Of course there are thousands of everyday and inspirational examples of people building peace and good relationships. We have long championed these and continue ourselves to engage in the public square on the issue of reconciliation. But conflict and broken relationships remain in the heart of the Executive and on our city streets. Ongoing distrust and institutional sectarianism leads to very real consequences on policy development and the delivery of public services. Some of these are directly linked to the conflict like the cost of policing to avoid or minimise civil unrest together with the inability to agree on steps to address the past, parades and flags and victim's services. However these issues have been compounded by the deadlock over welfare reform. Although the welfare stalemate is partly a 'left/right' ideological dispute, a lack of genuine relationship and united political will across the unionist/nationalist divide further distances any resolution. The structure of the Northern Ireland Assembly, again a legacy of our unresolved past designed to make parties work together, ironically only exists and continues to work because of division. With Northern Ireland Assembly elections next year and the potential collapse of the Assembly before then being openly talked about by all sides, something needs to change. Meanwhile real impacts are being felt on government departments, public services and real people.

This present context, together with the past 50 years of history, politics, violence and injustice here leads me to again say that reconciliation is one of the most pressing moral and social justice issues in Northern Ireland today. This is true for politicians and civic society as outlined above but also for the Church.

Again there are individuals and parts of the Church in Northern Ireland vibrantly living out their 2 Corinthians 5 ministry of reconciliation and peacemaking, but it is difficult. The Church in Northern Ireland is doing some fantastic things which we continually celebrate both in the Christian community and in the public square. Preaching the Gospel, looking after the sick and poor and bereaved, marriage courses, children's ministries, running foodbanks, supporting missionaries - these are good and vital witnesses to Jesus in our community. They should continue and be celebrated and encouraged. But practical peacemaking is still not a mainstream part of our missional Church life in this unique cultural context. If missionaries were being trained from Northern Ireland to go into Muslim North Africa they would be given so much training in the culture of that people and place. Why are peacemaking and biblical reconciliation initiatives as not common parts of our Church fellowships alongside our discipleship and evangelism programmes? Perhaps we just don't see our cultural context because it's all we've ever known? Perhaps its busyness, or a failure to accept that peace-making is a command for those who have found peace with God? Questions continue to be raised about perceived political bias, ecumenicalism and the place of Christians in this murky debate. These are valid and worthy of careful consideration but by no means reasons for us to desert the battle for peace.

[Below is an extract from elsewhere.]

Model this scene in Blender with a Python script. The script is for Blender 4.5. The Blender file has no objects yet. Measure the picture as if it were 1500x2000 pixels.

Back to the 12 July - the reason people parade on this day is to remember the victory of King William of Orange over King James at the Battle of the Boyne. A protestant Dutchman fighting a Catholic Englishman for the Crown of England on the banks of an Irish River. The 'Glorious Twelfth' is also about marking the 'Glorious Revolution' from which flowed 'religious toleration, freedom of speech and the press, liberty of the subject, independence of judges to interpret the law and the development, both at home and overseas, of parliamentary democracy and constitutional monarchy.' These are things that any Western democracy will readily celebrate yet the biggest irony is that in the very place so closely linked with these events it is deeply contentious.

So finally, as always in PQ, how can Christians engage well with policy and civil society on this issue:

·How can the Church here be more missional in our specific context of ongoing conflict? How can the Church raise this to the fore internally and externally as a pressing issue of discipleship, morality and social justice?

·Civil and religious freedoms are vital to everyone in a flourishing society, so are there new ways for everyone to celebrate these important things without the trappings of some traditions which alienate some people? Can the Church help to co-create this new culture?

·Where are the places for the Church to challenge, and to be challenged, truthfully and respectfully on some the things which are done in the name of religion here?

·Can the Church bring any new perspective or thinking to bear on the stalemate of parades?